On the first page of Jorge Borges' _The Garden of Forking Paths_, Ten Pages that Changed the World, he upends the Myth of Singularity.
For, on that first page, we recognize that there is not a single journey through the story, but multiple, simultaneous journeys through it.
On that page, three Meaning Makers, are introduced.
There is the narrator whose voice is heard only in the first paragraph, a historian who is trying to piece together a military history. There is the primary character, a spy whose confessional creates the primary story arc that seeks to understand his story from the context of an ancestral history. But then, almost hidden from view, is a footnote from an editor, a silent omnipresent traveler who is seeking to assert acceptable truth from their perspective.
Later we discover in the story another meaning maker, the sinologist whose name seals his fate.
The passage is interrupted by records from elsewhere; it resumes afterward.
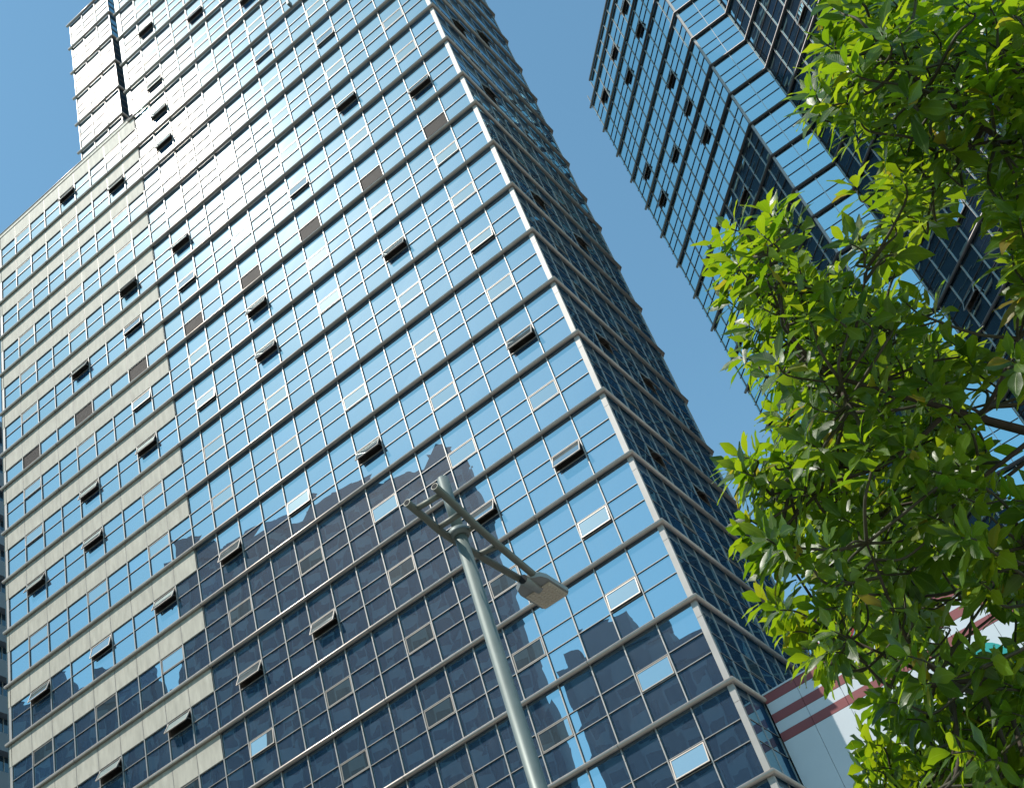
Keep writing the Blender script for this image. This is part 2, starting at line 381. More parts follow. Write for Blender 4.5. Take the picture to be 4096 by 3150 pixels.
for k in range(K0, 26):
    mb = MB()
    for b in range(ND):
        if k >= 20 and DT[b+1] > DL1+.7: continue
        window_mesh(mb, FD, DT[b], DT[b+1], k, 'rear_dark', 'tube')
    mb.build('added_dark_rear', A)
spread(A, wins, 'window', 100)
closed.sort(key=lambda c: -c[0])
rest = MB()
def join(dst, mb):
    o = len(dst.v); dst.v += mb.v
    for f, m_, sm in zip(mb.f, mb.m, mb.sm):
        dst.f.append(tuple(o+q for q in f)); dst.m.append(dst.mi(mb.mats[m_])); dst.sm.append(sm)
for i, (s_, F, t0, t1, k, ang) in enumerate(closed):
    if i < 42 and s_ > 0: add_sash(A, F, t0, t1, k, math.radians(ang))
    else:
        z = ZF(k); fr, gl = sash(F, t0, t1, z+1.39, z+2.27, math.radians(ang)); join(rest, fr); join(rest, gl)
o = rest.build('vent_window', A); o['kind'] = 'stuff'
for b in range(1, 24, 3):                     # grilles on the low plant floor
    mb = MB(); t1, t0 = XM[b], XM[b+1]; z0, z1 = ZF(11)+0.02, ZF(11)+1.28
    mb.poly([FA.P(t0+.03, GD-0.12, z0), FA.P(t1-.03, GD-0.12, z0), FA.P(t1-.03, GD-0.12, z1), FA.P(t0+.03, GD-0.12, z1)], 'joint_shade')
    n = 13
    for i in range(n):
        za = z0+(z1-z0)*i/n; zb = za+(z1-z0)/n*0.42
        P = FA.P
        mb.hexa([P(t0+.035, GD-0.10, za+.03), P(t0+.035, GD+.01, za), P(t1-.035, GD+.01, za), P(t1-.035, GD-0.10, za+.03),
                 P(t0+.035, GD-0.10, zb+.03), P(t0+.035, GD+.01, zb), P(t1-.035, GD+.01, zb), P(t1-.035, GD-0.10, zb+.03)], 'louvre')
    mb.build('louvre_grille', A)
for i in range(1, 25):
    mb = MB(); top = TOPM if i < 16 else TOPL-0.3
    mullion(mb, FA, XM[i], base_z, top, K0, K1 if i < 16 else 18, 'alu')
    if i == 24: mb.box(FA, XM[24]-0.25, XM[24]-0.03, GD-0.2, 0.0, base_z, TOPL-0.3, 'trim')
    mb.build('mullion', A)
for i in range(1, 9):
    mb = MB(); mullion(mb, FR, YM[i], base_z, TOPM, K0, K1, 'alu', 0.02, -0.03); mb.build('mullion', A)
mb = MB(); mullion(mb, FR, DEP-0.03, base_z, TOPM, K0, K1, 'alu', 0.03, 0.0); mb.build('mullion', A)
mb = MB()                                     # corner trim, cut by joints
for k in range(K0, K1):
    za, zb = ZF(k)+0.06, ZF(k+1)-0.06; j = zb-0.75
    for a, b in ((za, j-0.008), (j+0.008, zb)):
        P = FA.P
        mb.hexa([P(-0.24, GD-.1, a), P(-0.24, 0, a), P(0, 0, a), P(0, GD-.1, a), P(-0.24, GD-.1, b), P(-0.24, 0, b), P(0, 0, b), P(0, GD-.1, b)], 'trim')
        mb.hexa([FR.P(0.0625, -.16, a), FR.P(0.0625, -.003, a), FR.P(0.10, -.003, a), FR.P(0.10, -.16, a), FR.P(0.0625, -.16, b), FR.P(0.0625, -.003, b), FR.P(0.10, -.003, b), FR.P(0.10, -.16, b)], 'trim')
mb.build('corner_trim', A)
mb = MB(); mb.box(FA, XT, XT+0.41-0.03, GD-0.2, 0.004, TOPL+.3, TOPM, 'trim'); mb.build('edge_trim', A)
TR, TD = 0.107, 0.065
for k in range(K0+1, K1+1):                   # the round rail at every floor wraps front and side
    x0 = -38.45 if k <= 17 else XT-0.12
    mb = MB(); z = ZF(k)
    mb.tube([(x0, -TD, z), (TD, -TD, z), (TD, DEP+0.03, z)]+[FD.P(DL2 if k <= 20 else DL1, TD, z)], TR, 'tube', 12)
    # thin joint rings
    for i in range(3, 24, 6):
        if XM[i] > x0: mb.tube([(XM[i]-0.008, -TD, z), (XM[i]+0.008, -TD, z)], TR+0.004, 'joint_shade', 12)
    mb.build('floor_rail', A)
for k in range(K0, 18):                       # beige bands under the rails of the wing
    mb = MB(); zb, zt = (ZF(k)+1.32, ZF(k+1)-0.03) if k == 11 else (ZF(k)+2.27, ZF(k+1)-0.03)
    for b in range(15, 24):
        a, c = XM[b+1]+0.009, XM[b]-0.009
        if b == 15: c = XM[15]+0.02
        if b == 23: a = -38.33
        mb.box(FA, a, c, GD-0.04, 0.012, zb+0.02, zt, 'beige')
    mb.box(FA, -38.32, XM[15]+0.012, GD-0.08, 0.0, zb+0.022, zt-0.01, 'joint_shade')
    mb.build('spandrel_band', A)
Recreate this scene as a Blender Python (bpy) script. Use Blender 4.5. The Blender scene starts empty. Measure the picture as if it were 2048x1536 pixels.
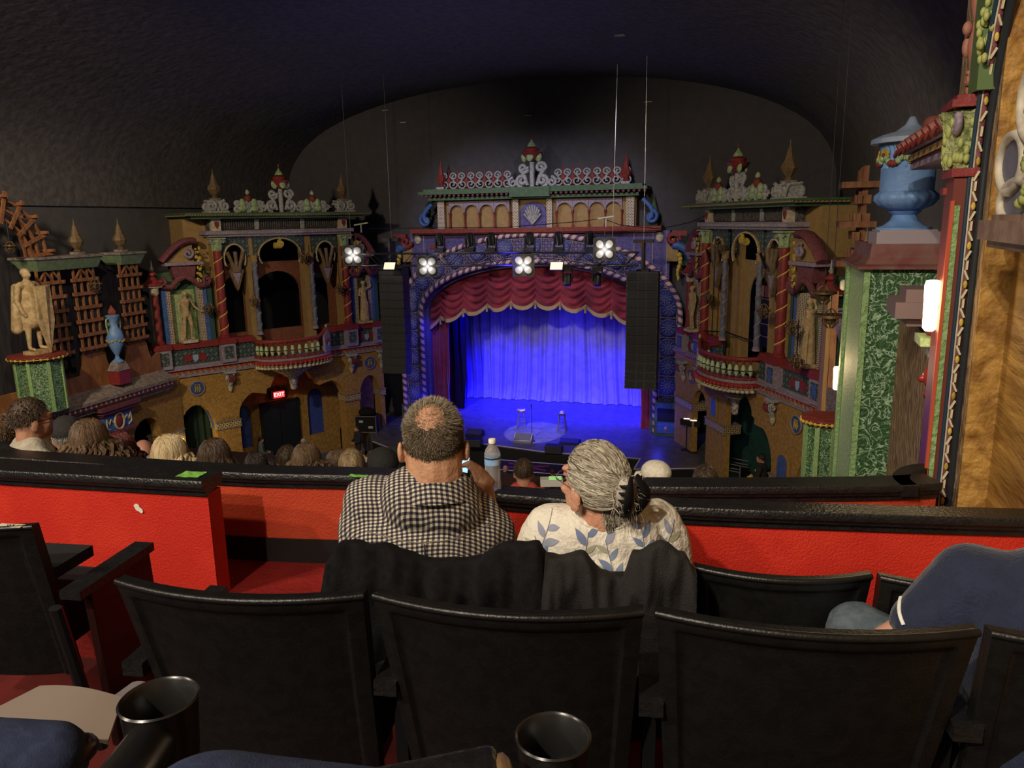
import bpy, bmesh, math, random
from mathutils import Vector, Matrix, geometry
from mathutils.bvhtree import BVHTree
random.seed(7)
PI=math.pi
COL=bpy.context.scene.collection
SC=bpy.context.scene
# ------------------------------------------------------------------ camera
PIT=math.radians(12.0);YAW=math.radians(17.2);ROL=math.radians(1.03);FP=1538.
CP=Vector((0,0,9.9))
FW=Vector((-math.sin(YAW)*math.cos(PIT),math.cos(YAW)*math.cos(PIT),-math.sin(PIT)))
R0=Vector((math.cos(YAW),math.sin(YAW),0));U0=R0.cross(FW)
RV=R0*math.cos(ROL)-U0*math.sin(ROL);UV=U0*math.cos(ROL)+R0*math.sin(ROL)
cam=bpy.data.cameras.new('camera');camo=bpy.data.objects.new('camera',cam);COL.objects.link(camo)
cam.sensor_width=36;cam.lens=36*FP/2048;cam.clip_start=.05;cam.clip_end=200
mr=Matrix((RV,UV,-FW)).transposed().to_4x4();mr.translation=CP;camo.matrix_world=mr
SC.camera=camo
SC.view_settings.view_transform='Standard';SC.view_settings.look='None'
SC.view_settings.gamma=1;SC.view_settings.use_curve_mapping=False;SC.view_settings.exposure=0.0
w=bpy.data.worlds.new('world');SC.world=w;w.use_nodes=True
w.node_tree.nodes['Background'].inputs[0].default_value=(.55,.55,.8,1)
w.node_tree.nodes['Background'].inputs[1].default_value=.028
def ray(x,y): return FW*FP+RV*(x-1024)-UV*(y-768)
def atz(x,y,z): d=ray(x,y);return CP+d*((z-CP.z)/d.z)
def atY(x,y,v): d=ray(x,y);return CP+d*(v/d.y)
def dep(x,y,v): return CP+ray(x,y)*(v/FP)
# ------------------------------------------------------------------ lights
def look(p,q,roll=0):
    d=(Vector(q)-Vector(p)).normalized();m=d.to_track_quat('-Z','Y').to_matrix().to_4x4();m.translation=Vector(p);return m
def light(name,kind,p,q,power,col,size=1.,spot=None,blend=.5,sy=None):
    l=bpy.data.lights.new(name,kind);o=bpy.data.objects.new(name,l);COL.objects.link(o)
    l.energy=power;l.color=col
    if kind=='AREA':
        l.size=size
        if sy: l.shape='RECTANGLE';l.size_y=sy
    else: l.shadow_soft_size=size
    if kind=='SPOT': l.spot_size=math.radians(spot);l.spot_blend=blend
    o.matrix_world=look(p,q);return o
WARM=(1,.80,.55);COOL=(.75,.8,1)
light('house_light_left','SPOT',(-13,6,14.4),(-17.5,26,5.5),5000,WARM,.35,65,.6)
light('house_light_right','SPOT',(-5,5,14.6),(0,26,5.5),4700,WARM,.35,60,.6)
light('house_light_side','SPOT',(-8,8,15.0),(-19,17,5),1900,WARM,.35,60,.6)
light('balcony_downlight','SPOT',(-1.9,-3.4,13.6),(-.8,3,8.7),1050,(1,.86,.68),.07,75,.5)
light('rear_balcony_glow','AREA',(-3,-5,13.5),(-3,9,7),95,(1,.86,.7),3)
light('loge_fill','SPOT',(-5,-1.5,13.6),(-2.4,5.2,8.4),650,(1,.84,.64),.1,50,.6)  # added fill spot that brightens the heads in the loge
light('cross_light','SPOT',(-6.5,-2.5,13.4),(-1.6,3.4,8.6),700,(1,.85,.66),.08,60,.6)
light('side_wall_light','SPOT',(-1.5,-1.0,12.6),(1.0,4.8,9.8),430,(1,.82,.6),.08,60,.6)
light('proscenium_light','SPOT',(-12.5,24.5,14),(-10.5,31.4,8.4),900,(.85,.8,1),.4,75,.7)
light('proscenium_light','SPOT',(-4.9,24.5,14),(-6.9,31.4,8.4),900,(.85,.8,1),.4,75,.7)
for i,x in enumerate((-12.0,-8.6,-5.0)):
    light('blue_wash','SPOT',(x+.4,33.0,8.3),(x+.8,36.4,.2),(500,1500,1500)[i],(.035,.025,1),.3,62,.9)
    light('blue_floor_wash','SPOT',(x+.4,32.9,8.2),(x+.6,32.6,1.1),20000,(.004,.0,1),.3,88,.8)
light('blue_apron_wash','SPOT',(-8.4,26.5,9.0),(-8.0,29.6,1.1),1500,(.05,.03,1),.4,70,.9)
light('follow_spot','SPOT',(-7.9,21,12),tuple(atz(1068,866,1.1)),8500,(.95,.85,1),.05,10.4,.12)
light('ceiling_blue','AREA',(-8.6,20,10.0),(-8.6,19,15),55,(.4,.36,1),6)
light('wing_magenta','POINT',(-3.75,32.3,2.2),(0,0,0),35,(1,.08,.9),.1)
light('wing_magenta','POINT',(-13.2,32.4,1.9),(0,0,0),16,(.35,.05,1),.1)
light('leg_blue','POINT',(-13.7,30.6,1.9),(0,0,0),28,(.05,.04,1),.15)
light('leg_blue','POINT',(-3.3,30.5,2.1),(0,0,0),22,(.05,.04,1),.15)
light('array_blue','SPOT',(-12.2,30.6,6.5),(-14.6,31.5,3.5),260,(.04,.03,1),.2,60,.6)
# ------------------------------------------------------------------ materials
MT={}
def mat(n,c,rough=.6,c2=None,sc=8,bump=0,bsc=None,metal=0,em=None,es=0,det=4,st=(1,1,1),spec=.4,kind='noise',lo=.4,hi=.6,sheen=0):
    if n in MT: return MT[n]
    m=bpy.data.materials.new(n);m.use_nodes=True;nt=m.node_tree;b=nt.nodes['Principled BSDF']
    b.inputs['Base Color'].default_value=(*c,1);b.inputs['Roughness'].default_value=rough
    b.inputs['Metallic'].default_value=metal;b.inputs['Specular IOR Level'].default_value=spec
    if sheen: b.inputs['Sheen Weight'].default_value=sheen
    tc=nt.nodes.new('ShaderNodeTexCoord');mp=nt.nodes.new('ShaderNodeMapping');nt.links.new(tc.outputs['Object'],mp.inputs[0])
    mp.inputs['Scale'].default_value=st
    if c2:
        if kind=='noise':
            t=nt.nodes.new('ShaderNodeTexNoise');t.inputs['Scale'].default_value=sc;t.inputs['Detail'].default_value=det;out=t.outputs[0]
            if 'Distortion' in t.inputs: t.inputs['Distortion'].default_value=.6
        elif kind=='vein':
            t=nt.nodes.new('ShaderNodeTexNoise');t.inputs['Scale'].default_value=sc;t.inputs['Detail'].default_value=det;t.inputs['Distortion'].default_value=2.2
            a=nt.nodes.new('ShaderNodeMath');a.operation='SUBTRACT';a.inputs[1].default_value=.5;nt.links.new(t.outputs[0],a.inputs[0])
            a2=nt.nodes.new('ShaderNodeMath');a2.operation='ABSOLUTE';nt.links.new(a.outputs[0],a2.inputs[0]);out=a2.outputs[0]
        elif kind=='magic':
            t=nt.nodes.new('ShaderNodeTexMagic');t.inputs['Scale'].default_value=sc;t.turbulence_depth=3;t.inputs['Distortion'].default_value=1.6;out=t.outputs[1]
        elif kind=='voro':
            t=nt.nodes.new('ShaderNodeTexVoronoi');t.inputs['Scale'].default_value=sc;out=t.outputs[0]
        nt.links.new(mp.outputs[0],t.inputs['Vector'])
        r=nt.nodes.new('ShaderNodeValToRGB');r.color_ramp.elements[0].position=lo;r.color_ramp.elements[1].position=hi
        r.color_ramp.elements[0].color=(*c,1);r.color_ramp.elements[1].color=(*c2,1)
        nt.links.new(out,r.inputs[0]);nt.links.new(r.outputs[0],b.inputs['Base Color'])
    if bump:
        t2=nt.nodes.new('ShaderNodeTexNoise');t2.inputs['Scale'].default_value=bsc or sc*2;t2.inputs['Detail'].default_value=5
        nt.links.new(mp.outputs[0],t2.inputs['Vector'])
        bp=nt.nodes.new('ShaderNodeBump');bp.inputs['Strength'].default_value=bump;bp.inputs['Distance'].default_value=.03
        nt.links.new(t2.outputs[0],bp.inputs['Height']);nt.links.new(bp.outputs[0],b.inputs['Normal'])
    if em: b.inputs['Emission Color'].default_value=(*em,1);b.inputs['Emission Strength'].default_value=es
    MT[n]=m;return m
def twist_mat(n,c,c2,k,ang=1.,lo=.45,hi=.5):     # helical stripes round a vertical rope: along z and the angle
    if n in MT: return MT[n]
    m=mat(n,c,.5);nt=m.node_tree;b=nt.nodes['Principled BSDF'];N=nt.nodes.new;L=nt.links.new
    tc=N('ShaderNodeUVMap');s=N('ShaderNodeSeparateXYZ');L(tc.outputs[0],s.inputs[0])
    a=N('ShaderNodeMath');a.operation='MULTIPLY';a.inputs[1].default_value=k;L(s.outputs[1],a.inputs[0])
    a1=N('ShaderNodeMath');a1.operation='ADD';L(a.outputs[0],a1.inputs[0]);L(s.outputs[0],a1.inputs[1])
    f=N('ShaderNodeMath');f.operation='FRACT';L(a1.outputs[0],f.inputs[0])
    g=N('ShaderNodeMath');g.operation='GREATER_THAN';g.inputs[1].default_value=lo;L(f.outputs[0],g.inputs[0])
    x=N('ShaderNodeMix');x.data_type='RGBA';L(g.outputs[0],x.inputs[0]);x.inputs[6].default_value=(*c,1);x.inputs[7].default_value=(*c2,1)
    L(x.outputs[2],b.inputs['Base Color']);return m
M=dict
gold=mat('gold_stucco',(.30,.165,.035),.85,(.45,.27,.075),9,1.2,26,lo=.35,hi=.65)
goldp=mat('gold_plaster',(.24,.115,.022),.6,(.46,.26,.06),11,.9,16,lo=.38,hi=.62,st=(.16,1,1))
brown=mat('brown_stucco',(.17,.095,.042),.9,(.40,.28,.17),22,1.5,30,st=(1,1,.45),lo=.35,hi=.7)
terra=mat('terracotta_stucco',(.16,.055,.03),.85,(.22,.08,.04),12,.9,30)
tan=mat('tan_paint',(.30,.19,.075),.7,(.35,.23,.09),5,.2,20)
tanw=mat('tan_wood',(.33,.19,.06),.6,(.40,.24,.085),6,.2,9,st=(3,3,.4))
red=mat('red_paint',(.20,.025,.026),.5,(.25,.032,.032),9,.2,30)
redd=mat('dark_red_paint',(.17,.025,.02),.6,(.23,.04,.03),9,.3,30)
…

Finally, we step back from this tale and realize that we too have been a traveler in this journey through the garden, as we reflect on the meaning of what we have just experienced.
In all, five meaning makers. But all who are making meaning from very distinct contexts.
These thoughts are being pondered as we reflect on the mental maps by which each participant in a complex system comes to understand it, an insight explored in the Stella Report.
Perhaps it might be helpful not to think of these mental maps - each schema that can be considered a Meaning Matrix - as existing in parallel planes. Perhaps we would be better served to think of them as Disruptive Orthogonal Planes that have the potential to be explored with Curiosity.
That disruption, perhaps, holds the key to developing a learning culture that allows for the engineering of more resilient systems.